Я в большом горе. У меня еще очень болен Урбино: не знаю, чем это кончится. Я страдаю, как будто он мой сын. 25 лет он верностью оставался при мне, а так как я стар, то уже не смогу найти другого по своему выбору. Я очень огорчен. Если ты знаешь какого-нибудь хорошего благочестивого человека, попроси его помолиться за здоровье моего больного».
4 декабря Микеланджело информирует племянника: «Что касается всего того, что осталось после Джисмондо, о чем ты мне пишешь, знай, что все должно принадлежать тебе. Постарайся выполнить его завещание и молись за его душу; больше для него ничего нельзя сделать.

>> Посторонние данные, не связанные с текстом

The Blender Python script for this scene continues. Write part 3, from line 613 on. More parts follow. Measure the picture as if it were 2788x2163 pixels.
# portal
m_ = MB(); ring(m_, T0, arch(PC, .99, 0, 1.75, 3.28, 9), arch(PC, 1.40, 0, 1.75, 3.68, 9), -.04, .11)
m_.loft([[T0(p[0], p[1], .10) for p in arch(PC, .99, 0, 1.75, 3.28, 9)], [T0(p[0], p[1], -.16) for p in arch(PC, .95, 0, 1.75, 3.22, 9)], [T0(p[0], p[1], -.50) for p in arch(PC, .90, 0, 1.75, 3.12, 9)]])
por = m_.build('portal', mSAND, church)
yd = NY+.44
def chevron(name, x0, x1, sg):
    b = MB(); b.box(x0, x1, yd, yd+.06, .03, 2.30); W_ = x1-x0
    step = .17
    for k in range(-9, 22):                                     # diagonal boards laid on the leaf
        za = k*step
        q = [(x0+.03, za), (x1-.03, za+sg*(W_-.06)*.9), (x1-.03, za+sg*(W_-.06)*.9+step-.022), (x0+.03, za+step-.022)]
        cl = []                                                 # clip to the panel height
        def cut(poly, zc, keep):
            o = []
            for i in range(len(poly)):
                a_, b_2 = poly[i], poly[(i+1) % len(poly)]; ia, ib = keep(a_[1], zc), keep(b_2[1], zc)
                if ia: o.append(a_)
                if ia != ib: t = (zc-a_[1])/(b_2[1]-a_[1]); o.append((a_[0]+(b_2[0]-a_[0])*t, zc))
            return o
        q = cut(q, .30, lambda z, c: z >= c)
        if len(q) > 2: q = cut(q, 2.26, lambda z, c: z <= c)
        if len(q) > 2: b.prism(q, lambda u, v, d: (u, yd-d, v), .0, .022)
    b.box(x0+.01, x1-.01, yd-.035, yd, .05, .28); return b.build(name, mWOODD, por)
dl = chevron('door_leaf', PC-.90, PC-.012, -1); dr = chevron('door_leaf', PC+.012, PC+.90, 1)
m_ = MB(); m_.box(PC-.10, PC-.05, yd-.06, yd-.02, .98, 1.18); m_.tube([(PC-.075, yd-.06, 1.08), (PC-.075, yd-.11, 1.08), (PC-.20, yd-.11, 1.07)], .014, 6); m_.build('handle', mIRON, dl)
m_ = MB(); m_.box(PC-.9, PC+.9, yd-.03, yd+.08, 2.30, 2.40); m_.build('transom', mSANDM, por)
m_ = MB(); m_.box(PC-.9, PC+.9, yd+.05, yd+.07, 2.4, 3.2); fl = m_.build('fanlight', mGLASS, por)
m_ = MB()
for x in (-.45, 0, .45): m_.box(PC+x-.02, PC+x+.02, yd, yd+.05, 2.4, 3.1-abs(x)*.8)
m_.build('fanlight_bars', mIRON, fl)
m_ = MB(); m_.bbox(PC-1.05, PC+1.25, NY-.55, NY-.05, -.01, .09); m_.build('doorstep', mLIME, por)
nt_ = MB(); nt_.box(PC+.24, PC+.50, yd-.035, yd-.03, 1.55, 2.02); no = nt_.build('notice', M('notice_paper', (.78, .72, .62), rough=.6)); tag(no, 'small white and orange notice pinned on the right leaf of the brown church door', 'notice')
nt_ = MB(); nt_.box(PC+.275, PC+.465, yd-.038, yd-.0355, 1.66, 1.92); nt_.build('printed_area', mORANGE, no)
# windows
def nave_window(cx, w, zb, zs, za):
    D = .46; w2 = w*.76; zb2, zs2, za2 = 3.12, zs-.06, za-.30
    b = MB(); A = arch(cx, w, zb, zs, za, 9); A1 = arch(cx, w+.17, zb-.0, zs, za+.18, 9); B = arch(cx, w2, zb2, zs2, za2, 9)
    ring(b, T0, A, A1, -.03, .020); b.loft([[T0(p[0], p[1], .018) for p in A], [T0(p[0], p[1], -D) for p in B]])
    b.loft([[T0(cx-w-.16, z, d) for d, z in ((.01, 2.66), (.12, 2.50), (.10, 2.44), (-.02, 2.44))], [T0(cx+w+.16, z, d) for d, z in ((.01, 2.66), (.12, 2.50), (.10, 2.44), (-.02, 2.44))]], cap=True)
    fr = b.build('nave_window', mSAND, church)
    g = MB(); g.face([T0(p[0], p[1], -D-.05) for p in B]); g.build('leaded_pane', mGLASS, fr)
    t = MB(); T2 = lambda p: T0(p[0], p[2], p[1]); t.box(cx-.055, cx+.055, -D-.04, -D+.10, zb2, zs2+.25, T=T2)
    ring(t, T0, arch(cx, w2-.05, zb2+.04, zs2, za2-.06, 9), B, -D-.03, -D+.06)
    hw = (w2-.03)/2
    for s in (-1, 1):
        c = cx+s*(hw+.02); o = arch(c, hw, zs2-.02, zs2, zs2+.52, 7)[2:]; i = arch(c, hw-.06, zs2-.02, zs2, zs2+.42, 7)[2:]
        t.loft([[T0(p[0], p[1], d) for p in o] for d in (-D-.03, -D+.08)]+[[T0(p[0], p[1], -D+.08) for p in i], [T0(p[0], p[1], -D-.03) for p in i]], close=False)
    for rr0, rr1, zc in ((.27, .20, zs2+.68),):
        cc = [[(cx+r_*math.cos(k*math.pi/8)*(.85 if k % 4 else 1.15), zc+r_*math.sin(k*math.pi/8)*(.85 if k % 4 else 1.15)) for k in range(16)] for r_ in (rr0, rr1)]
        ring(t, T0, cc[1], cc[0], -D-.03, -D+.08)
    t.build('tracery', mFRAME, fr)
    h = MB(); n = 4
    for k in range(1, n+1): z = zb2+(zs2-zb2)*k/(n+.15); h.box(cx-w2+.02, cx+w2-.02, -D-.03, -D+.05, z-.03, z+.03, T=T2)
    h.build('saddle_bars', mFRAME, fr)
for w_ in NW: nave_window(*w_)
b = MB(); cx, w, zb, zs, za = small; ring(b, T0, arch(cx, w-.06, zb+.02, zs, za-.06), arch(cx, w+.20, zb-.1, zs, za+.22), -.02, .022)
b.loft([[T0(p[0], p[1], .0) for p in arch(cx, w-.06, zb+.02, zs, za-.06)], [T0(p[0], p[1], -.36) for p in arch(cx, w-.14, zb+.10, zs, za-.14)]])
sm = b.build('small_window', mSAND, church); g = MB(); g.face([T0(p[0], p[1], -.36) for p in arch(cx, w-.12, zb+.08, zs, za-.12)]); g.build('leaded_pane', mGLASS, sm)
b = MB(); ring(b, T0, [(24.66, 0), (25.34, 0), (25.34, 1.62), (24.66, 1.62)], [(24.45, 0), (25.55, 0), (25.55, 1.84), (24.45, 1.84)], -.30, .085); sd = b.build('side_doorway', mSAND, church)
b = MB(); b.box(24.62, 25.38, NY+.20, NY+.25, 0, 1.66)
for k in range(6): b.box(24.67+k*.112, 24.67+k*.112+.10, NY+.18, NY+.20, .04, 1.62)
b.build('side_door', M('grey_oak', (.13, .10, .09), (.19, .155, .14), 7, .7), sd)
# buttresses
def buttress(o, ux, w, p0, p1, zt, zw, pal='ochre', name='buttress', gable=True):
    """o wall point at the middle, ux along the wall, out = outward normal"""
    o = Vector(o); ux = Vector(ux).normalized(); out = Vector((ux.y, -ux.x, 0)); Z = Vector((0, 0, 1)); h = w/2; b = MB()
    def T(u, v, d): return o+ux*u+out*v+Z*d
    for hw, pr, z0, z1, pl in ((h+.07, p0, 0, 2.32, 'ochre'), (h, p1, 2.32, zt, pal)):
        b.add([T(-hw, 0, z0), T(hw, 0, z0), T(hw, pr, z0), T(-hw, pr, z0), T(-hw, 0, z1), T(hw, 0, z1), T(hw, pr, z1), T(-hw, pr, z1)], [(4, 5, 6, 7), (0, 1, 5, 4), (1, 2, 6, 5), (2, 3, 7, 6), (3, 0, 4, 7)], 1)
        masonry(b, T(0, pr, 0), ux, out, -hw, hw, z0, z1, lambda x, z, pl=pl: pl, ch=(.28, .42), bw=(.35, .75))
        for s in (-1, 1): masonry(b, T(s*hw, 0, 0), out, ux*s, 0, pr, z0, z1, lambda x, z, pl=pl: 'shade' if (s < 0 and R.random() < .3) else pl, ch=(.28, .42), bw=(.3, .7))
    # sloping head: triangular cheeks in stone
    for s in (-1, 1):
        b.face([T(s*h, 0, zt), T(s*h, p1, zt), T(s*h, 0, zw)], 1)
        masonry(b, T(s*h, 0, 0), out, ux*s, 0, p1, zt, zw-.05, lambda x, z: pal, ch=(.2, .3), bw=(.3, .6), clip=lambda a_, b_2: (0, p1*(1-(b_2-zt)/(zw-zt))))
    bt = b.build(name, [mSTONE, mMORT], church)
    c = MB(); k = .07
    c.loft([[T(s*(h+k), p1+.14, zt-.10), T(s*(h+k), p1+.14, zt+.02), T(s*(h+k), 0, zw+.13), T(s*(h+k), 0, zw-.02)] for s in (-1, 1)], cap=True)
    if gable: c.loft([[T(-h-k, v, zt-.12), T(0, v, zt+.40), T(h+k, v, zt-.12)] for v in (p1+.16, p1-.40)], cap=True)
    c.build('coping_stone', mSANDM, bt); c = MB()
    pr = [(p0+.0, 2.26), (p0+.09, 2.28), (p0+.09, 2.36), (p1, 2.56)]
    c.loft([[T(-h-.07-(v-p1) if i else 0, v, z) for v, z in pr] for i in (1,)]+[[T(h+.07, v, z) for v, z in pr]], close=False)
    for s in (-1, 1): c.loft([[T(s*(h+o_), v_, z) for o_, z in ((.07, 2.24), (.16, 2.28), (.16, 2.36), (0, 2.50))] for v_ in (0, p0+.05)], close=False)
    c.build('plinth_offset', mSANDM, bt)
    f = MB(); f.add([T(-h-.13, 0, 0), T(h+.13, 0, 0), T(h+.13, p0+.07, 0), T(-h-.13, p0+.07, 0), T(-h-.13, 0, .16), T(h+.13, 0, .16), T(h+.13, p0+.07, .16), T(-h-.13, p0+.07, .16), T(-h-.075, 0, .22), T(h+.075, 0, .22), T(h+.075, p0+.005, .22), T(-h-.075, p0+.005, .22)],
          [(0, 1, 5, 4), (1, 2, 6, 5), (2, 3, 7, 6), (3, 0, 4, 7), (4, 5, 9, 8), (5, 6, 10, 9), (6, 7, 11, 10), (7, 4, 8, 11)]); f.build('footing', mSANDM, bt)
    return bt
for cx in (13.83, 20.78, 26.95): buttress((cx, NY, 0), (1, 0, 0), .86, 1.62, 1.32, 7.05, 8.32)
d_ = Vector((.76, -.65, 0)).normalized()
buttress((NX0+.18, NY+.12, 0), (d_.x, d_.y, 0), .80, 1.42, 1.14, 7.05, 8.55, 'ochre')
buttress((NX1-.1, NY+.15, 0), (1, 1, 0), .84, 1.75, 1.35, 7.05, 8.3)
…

Сообщаю тебе, что вчера вечером, 3 декабря, в 4 часа, Франческо, называемый Урбино, почил навеки, к моему большому горю. Я так любил его, что мне легче было бы умереть с ним вместе. И он заслужил эту любовь: это был человек больших достоинств, верный и прямой. У меня такое чувство, что я остался без жизни и не могу найти себе покоя»[384].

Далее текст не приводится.